» DIRECTIONS FOR THIS TASK
Print the listing below from its opening line through the line holding "B.core(a, lin((44, 30, 40)), k=0.96)", both ends included.

» DATA SHOWN
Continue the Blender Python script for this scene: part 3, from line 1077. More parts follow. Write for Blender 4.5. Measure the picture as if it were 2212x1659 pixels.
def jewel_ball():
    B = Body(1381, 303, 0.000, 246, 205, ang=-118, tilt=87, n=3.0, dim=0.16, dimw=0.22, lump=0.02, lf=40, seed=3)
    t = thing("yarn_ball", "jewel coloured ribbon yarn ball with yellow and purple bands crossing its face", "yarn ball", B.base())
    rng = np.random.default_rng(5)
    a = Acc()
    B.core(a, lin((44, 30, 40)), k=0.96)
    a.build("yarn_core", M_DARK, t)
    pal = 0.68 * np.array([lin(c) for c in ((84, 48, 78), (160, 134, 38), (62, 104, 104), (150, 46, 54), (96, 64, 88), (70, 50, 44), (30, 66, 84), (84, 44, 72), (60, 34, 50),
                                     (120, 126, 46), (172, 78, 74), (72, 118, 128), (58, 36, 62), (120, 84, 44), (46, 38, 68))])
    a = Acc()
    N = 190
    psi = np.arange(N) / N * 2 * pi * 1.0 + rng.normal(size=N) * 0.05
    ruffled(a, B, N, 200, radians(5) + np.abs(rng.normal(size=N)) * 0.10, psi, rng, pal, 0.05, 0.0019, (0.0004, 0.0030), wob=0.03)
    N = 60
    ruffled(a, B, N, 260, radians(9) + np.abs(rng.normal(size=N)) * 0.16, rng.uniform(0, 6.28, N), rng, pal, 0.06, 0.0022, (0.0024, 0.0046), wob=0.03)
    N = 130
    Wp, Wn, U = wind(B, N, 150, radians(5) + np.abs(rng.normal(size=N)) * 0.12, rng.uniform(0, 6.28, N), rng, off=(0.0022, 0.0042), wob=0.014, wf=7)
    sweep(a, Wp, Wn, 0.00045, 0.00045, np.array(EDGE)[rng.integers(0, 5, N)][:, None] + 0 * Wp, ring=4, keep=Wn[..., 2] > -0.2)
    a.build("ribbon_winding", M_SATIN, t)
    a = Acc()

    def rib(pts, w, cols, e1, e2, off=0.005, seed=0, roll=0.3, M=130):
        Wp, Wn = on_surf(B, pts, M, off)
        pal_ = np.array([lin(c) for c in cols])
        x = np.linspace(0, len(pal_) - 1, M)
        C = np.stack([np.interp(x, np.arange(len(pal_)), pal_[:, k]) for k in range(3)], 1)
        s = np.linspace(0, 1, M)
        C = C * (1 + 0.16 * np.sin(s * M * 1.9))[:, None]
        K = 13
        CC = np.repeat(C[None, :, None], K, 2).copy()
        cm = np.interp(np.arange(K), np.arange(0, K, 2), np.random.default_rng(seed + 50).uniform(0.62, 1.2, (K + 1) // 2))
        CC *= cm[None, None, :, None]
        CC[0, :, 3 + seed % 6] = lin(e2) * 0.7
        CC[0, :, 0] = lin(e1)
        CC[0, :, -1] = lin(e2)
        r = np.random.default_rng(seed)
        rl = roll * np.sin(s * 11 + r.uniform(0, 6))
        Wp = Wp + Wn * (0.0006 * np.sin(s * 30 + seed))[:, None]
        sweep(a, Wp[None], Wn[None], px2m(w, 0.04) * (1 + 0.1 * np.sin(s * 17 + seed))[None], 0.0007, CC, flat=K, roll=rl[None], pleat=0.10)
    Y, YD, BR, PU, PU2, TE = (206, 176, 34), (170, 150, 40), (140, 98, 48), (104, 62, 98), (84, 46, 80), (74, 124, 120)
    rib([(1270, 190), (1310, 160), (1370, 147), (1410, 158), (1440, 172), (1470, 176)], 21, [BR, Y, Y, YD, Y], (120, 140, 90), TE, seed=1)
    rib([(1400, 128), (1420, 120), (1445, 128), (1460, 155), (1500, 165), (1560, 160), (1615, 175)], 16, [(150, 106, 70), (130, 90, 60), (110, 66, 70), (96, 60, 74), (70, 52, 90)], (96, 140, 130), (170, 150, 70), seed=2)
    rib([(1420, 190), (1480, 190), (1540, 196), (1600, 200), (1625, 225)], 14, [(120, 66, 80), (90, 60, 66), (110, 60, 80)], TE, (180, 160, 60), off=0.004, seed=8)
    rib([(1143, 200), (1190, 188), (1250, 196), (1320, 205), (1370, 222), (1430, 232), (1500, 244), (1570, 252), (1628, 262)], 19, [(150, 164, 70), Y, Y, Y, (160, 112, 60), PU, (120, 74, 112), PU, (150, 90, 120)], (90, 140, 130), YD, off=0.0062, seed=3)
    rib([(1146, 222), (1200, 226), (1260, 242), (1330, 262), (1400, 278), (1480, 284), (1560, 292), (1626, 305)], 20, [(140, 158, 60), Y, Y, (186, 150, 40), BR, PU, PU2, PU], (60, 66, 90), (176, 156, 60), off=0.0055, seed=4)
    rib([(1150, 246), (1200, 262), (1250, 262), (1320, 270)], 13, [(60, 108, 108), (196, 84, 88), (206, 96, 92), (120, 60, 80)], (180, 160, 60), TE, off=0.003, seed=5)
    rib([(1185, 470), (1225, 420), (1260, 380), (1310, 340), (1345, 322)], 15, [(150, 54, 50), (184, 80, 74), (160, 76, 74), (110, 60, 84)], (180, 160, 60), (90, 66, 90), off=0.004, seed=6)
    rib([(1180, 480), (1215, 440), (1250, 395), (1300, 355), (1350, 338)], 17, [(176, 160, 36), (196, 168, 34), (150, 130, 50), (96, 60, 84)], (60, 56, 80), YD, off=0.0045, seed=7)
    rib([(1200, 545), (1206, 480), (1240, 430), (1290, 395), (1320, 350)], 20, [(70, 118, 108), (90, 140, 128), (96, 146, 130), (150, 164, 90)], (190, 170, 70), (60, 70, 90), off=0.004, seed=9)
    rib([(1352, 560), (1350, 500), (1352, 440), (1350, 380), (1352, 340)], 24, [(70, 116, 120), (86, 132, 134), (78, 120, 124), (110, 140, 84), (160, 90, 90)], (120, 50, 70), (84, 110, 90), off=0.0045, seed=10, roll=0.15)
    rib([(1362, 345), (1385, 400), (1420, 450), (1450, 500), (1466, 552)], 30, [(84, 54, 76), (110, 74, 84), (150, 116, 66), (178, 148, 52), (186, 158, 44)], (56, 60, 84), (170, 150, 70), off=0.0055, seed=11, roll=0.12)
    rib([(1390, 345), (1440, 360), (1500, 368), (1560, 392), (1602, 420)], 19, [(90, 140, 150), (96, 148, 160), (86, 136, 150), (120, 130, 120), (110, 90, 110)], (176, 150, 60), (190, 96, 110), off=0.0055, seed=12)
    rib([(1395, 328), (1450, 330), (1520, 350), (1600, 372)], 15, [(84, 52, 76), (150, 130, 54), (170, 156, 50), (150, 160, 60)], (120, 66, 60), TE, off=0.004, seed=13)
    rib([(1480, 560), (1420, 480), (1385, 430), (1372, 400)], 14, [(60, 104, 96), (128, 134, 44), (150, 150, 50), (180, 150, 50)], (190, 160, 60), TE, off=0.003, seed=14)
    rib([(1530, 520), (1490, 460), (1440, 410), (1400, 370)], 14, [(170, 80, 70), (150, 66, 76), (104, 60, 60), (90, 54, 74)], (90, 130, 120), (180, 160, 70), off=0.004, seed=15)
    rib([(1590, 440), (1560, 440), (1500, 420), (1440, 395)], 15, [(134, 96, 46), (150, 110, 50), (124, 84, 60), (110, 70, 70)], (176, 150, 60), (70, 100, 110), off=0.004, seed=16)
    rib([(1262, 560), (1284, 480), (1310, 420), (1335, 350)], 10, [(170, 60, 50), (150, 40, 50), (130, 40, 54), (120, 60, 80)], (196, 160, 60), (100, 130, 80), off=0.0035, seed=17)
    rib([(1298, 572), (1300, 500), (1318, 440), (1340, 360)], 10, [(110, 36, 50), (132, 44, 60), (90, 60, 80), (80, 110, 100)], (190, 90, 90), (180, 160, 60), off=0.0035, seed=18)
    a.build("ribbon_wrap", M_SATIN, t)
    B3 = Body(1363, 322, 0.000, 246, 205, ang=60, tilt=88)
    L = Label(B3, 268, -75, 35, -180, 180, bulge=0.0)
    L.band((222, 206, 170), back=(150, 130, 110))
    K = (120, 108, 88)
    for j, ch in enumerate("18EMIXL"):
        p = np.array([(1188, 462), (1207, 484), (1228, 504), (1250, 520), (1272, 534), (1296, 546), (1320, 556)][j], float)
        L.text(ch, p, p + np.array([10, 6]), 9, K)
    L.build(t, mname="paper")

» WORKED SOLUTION
Continue the Blender Python script for this scene: part 3, from line 1077. More parts follow. Write for Blender 4.5. Measure the picture as if it were 2212x1659 pixels.
def jewel_ball():
    B = Body(1381, 303, 0.000, 246, 205, ang=-118, tilt=87, n=3.0, dim=0.16, dimw=0.22, lump=0.02, lf=40, seed=3)
    t = thing("yarn_ball", "jewel coloured ribbon yarn ball with yellow and purple bands crossing its face", "yarn ball", B.base())
    rng = np.random.default_rng(5)
    a = Acc()
    B.core(a, lin((44, 30, 40)), k=0.96)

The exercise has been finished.